Хочу упомянуть еще о нескольких скульптурах, которые я видел в эти дни, пусть мимоходом, но созерцал я их с благоговейным изумлением: два гигантских льва из белого мрамора перед воротами арсенала. Один сидит, упираясь передними лапами, другой лежит, величественные противоположности в живом своем многообразии. Они так огромны, что все вокруг них выглядит мелким, да и ты сам превратился бы в ничто, если бы твою душу не возвышали величественные произведения искусства. Говорят, что эти львы были созданы в лучшие времена Эллады и доставлены сюда из Пирея, когда республика переживала свою блистательнейшую пору.

Барельефы, вделанные в стены храма св. Юстины, видимо, афинского происхождения, – жаль, что их несколько затемняют церковные стулья. Служитель обратил на них мое внимание, так как, по преданью, они послужили Тициану прообразом его бесконечно прекрасных ангелов в картине «Убиение Петра-мученика». Эти гении резвятся, карают атрибутами богов, и это тем прекрасно, что превосходит все наши представления.

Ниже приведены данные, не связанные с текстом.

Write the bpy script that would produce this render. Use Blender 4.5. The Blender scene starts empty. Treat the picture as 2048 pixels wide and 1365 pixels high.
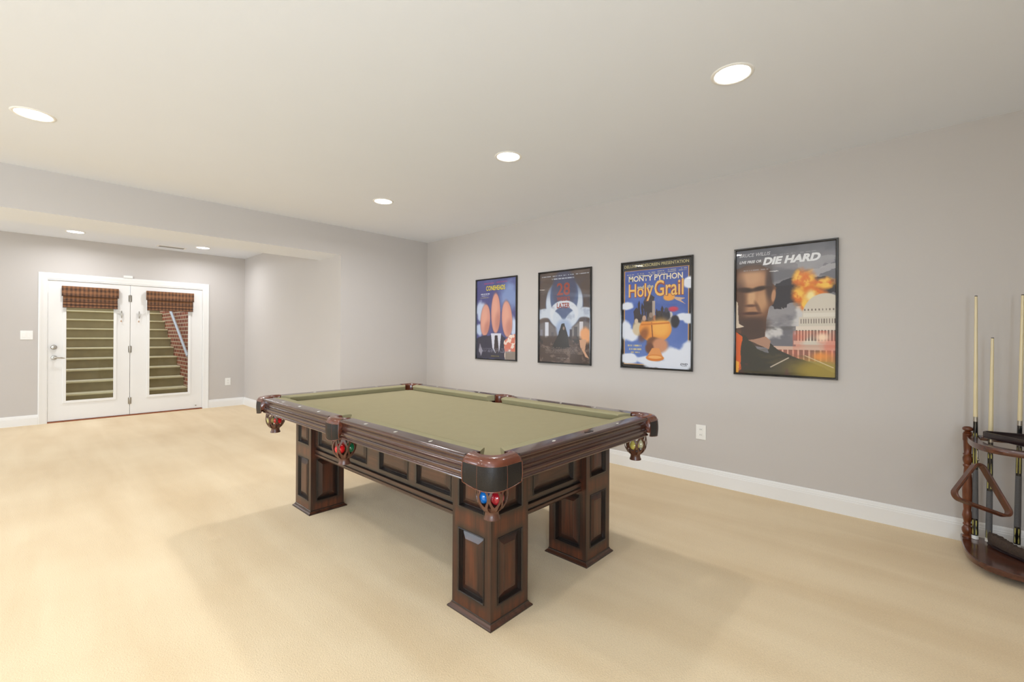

Смотрел я еще, с совсем особым чувством, колоссальную обнаженную статую Маркуса Агриппы во дворе одного палаццо; дельфин возле него, как бы вынырнувший из морских глубин, указует на то, что Маркус – герой-мореход. Подумать только, что такое героическое изобретение делает человека богоравным!

Коней на соборе св. Марка я рассматривал на близком расстоянии. Снизу тотчас не замечаешь, что все они пятнистые: местами с красивым желтоватым металлическим блеском, а местами уже тронуты медной зеленью. Отсюда видишь и догадываешься, что в свое время они были целиком позолочены. По тому, как они исполосованы, становится ясно, что варвары не спиливали позолоту, а силились сколоть ее. Ну что же, по крайней мере, хоть фигуры коней сохранились.

Великолепная упряжка! Хотел бы я услышать, что скажет о ней истинный знаток лошадей. Удивительно и то, что вблизи эти кони выглядят тяжелыми, а снизу, с площади, легкими, точно олени.


8 октября.

Сегодня поутру я поехал с моим ангелом-хранителем на Лидо, то есть на косу, которая замыкает лагуны и отделяет их от моря. Мы вышли из гондолы и зашагали поперек косы. До меня донесся громкий гул – это было море, вскоре я его увидел: отступая, волны высоко вздымались у берега. Уже настал полдень – время отлива.

Итак, мне довелось своими глазами увидеть море, довелось пройти по гладкой, как гумно, поверхности, которую оно, откатываясь, оставляет после себя. Мне захотелось, чтобы здесь были дети, – из-за раковин. Я и сам, как ребенок, набрал их немалую толику, правда, для определенной цели – засушить хоть немного жидкости каракатиц, которую те щедро выпускают здесь.

На Лидо невдалеке от моря хоронят англичан, подальше – евреев: и тем и другим не положено покоиться в освященной земле. Я разыскал могилу благородного консула Смита и его первой жены. Обязанный ему своим экземпляром Палладио, я возблагодарил его за таковой на этой неосвященной могиле.

Если бы только неосвященной, но она еще и наполовину засыпана песком. Лидо ведь не более как дюна, море наносит песок, ветер гонит его во все стороны; целые горы песка местами скапливаются, и он проникает повсюду. В скором времени трудно будет отыскать даже достаточно высокий памятник на могиле консула.

И все-таки море – величественное зрелище! Я хочу проплыть по нему в рыбачьей лодке – гондолы в море выходить не отваживаются.


8 октября.

На берегу я нашел всевозможные растения, общность характера позволила мне ближе узнать их свойства. Все они тучные и в то же время жесткие, сочные, но и стойкие – ясно, что исконная соль песчаной почвы, но еще больше соленый воздух придали им эти свойства. Они изобилуют соками, как водоросли, они крепки и устойчивы, как горные растения; ежели кончики их листьев снабжены чем-то вроде колючек, наподобие осота, то эти колючки острые и крепкие. Я наткнулся на клубок таких листьев, поначалу я принял его за нашу невиннейшую мать и мачеху, только что вооруженную грозным оружием; листья у нее точно кожа, так же как семенные коробочки, и стебли – мясистые, жирные. Я решил взять с собою немного семян и засушенных листьев (eryngium maritimum).